Indian students forced to wear radio tags

Authorities to keep track of their movements

January 30, 2011 02:02 am | Updated November 17, 2021 03:30 am IST - Washington:

After being duped by a California-based university, scores of Indian students in the U.S. are now enduring the ignominy of wearing radio tags around their ankles so that authorities can keep track of their movements.

The students, mostly from Andhra Pradesh, may also be deported as authorities shut down Tri-Valley University in Pleasanton, a major suburb in San Francisco Bay Area, on charges of a massive immigration fraud.

Interrogation

A number of students were interrogated by authorities and forced to wear radio tags fitted with GPS technology to track their movements.

“They [the students] were tagged with some sort of monitoring system placed on their ankles,” Jayaram Komati of the Telugu Association of North America told a private Indian channel.

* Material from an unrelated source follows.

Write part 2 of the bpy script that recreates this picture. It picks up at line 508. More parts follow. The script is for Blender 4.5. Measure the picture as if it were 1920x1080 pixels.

“...it is none of their [the students'] fault, but the university is at fault as it violated some rules and regulations, because of which all the students are being victimised in this whole situation.

“We heard that [External Affairs Minister] S.M. Krishna is trying to talk to the State Department. Hopefully, this type of pressure will make this much easier [to resolve the issue],” he was quoted as saying.

An unnamed Indian student, who was among those duped, said the university was shut down all of a sudden.

“We don't know what is happening with the university and the U.S. government. We have been told that we are illegal immigrants,” he was quoted as saying by the channel, adding that 100 students of the university, which had a total of 4,400, were affected.

“We went to the local Senator and the Indian embassy. We also met the local attorney to help us but everyone is saying that this is the deportation process. People from the immigration office came to my room and said they needed some information about our college. Before going, they put tags on our ankles and said this was the tracking system.”

State Department spokesman P.J. Crowley on Friday said any activity involving visa fraud would obviously be of great concern to the U.S. “The investigation of that is done by law enforcement, obviously with our cooperation, since we are the ones who issue visas.”

According to a federal complaint filed in a California court last week, the university helped foreign nationals illegally acquire the immigration status. The students are reported to have paid lakhs of rupees for obtaining a visa for their category and also for a student work permit.

Investigations by the Immigration and Custom Enforcement (ICE) found that while students were admitted to various residential and online courses of the university and on paper lived in California, in reality they “illegally” worked in various parts of the country as far as Maryland, Virginia, Pennsylvania, and Texas. ICE called Tri-Valley a “sham university.”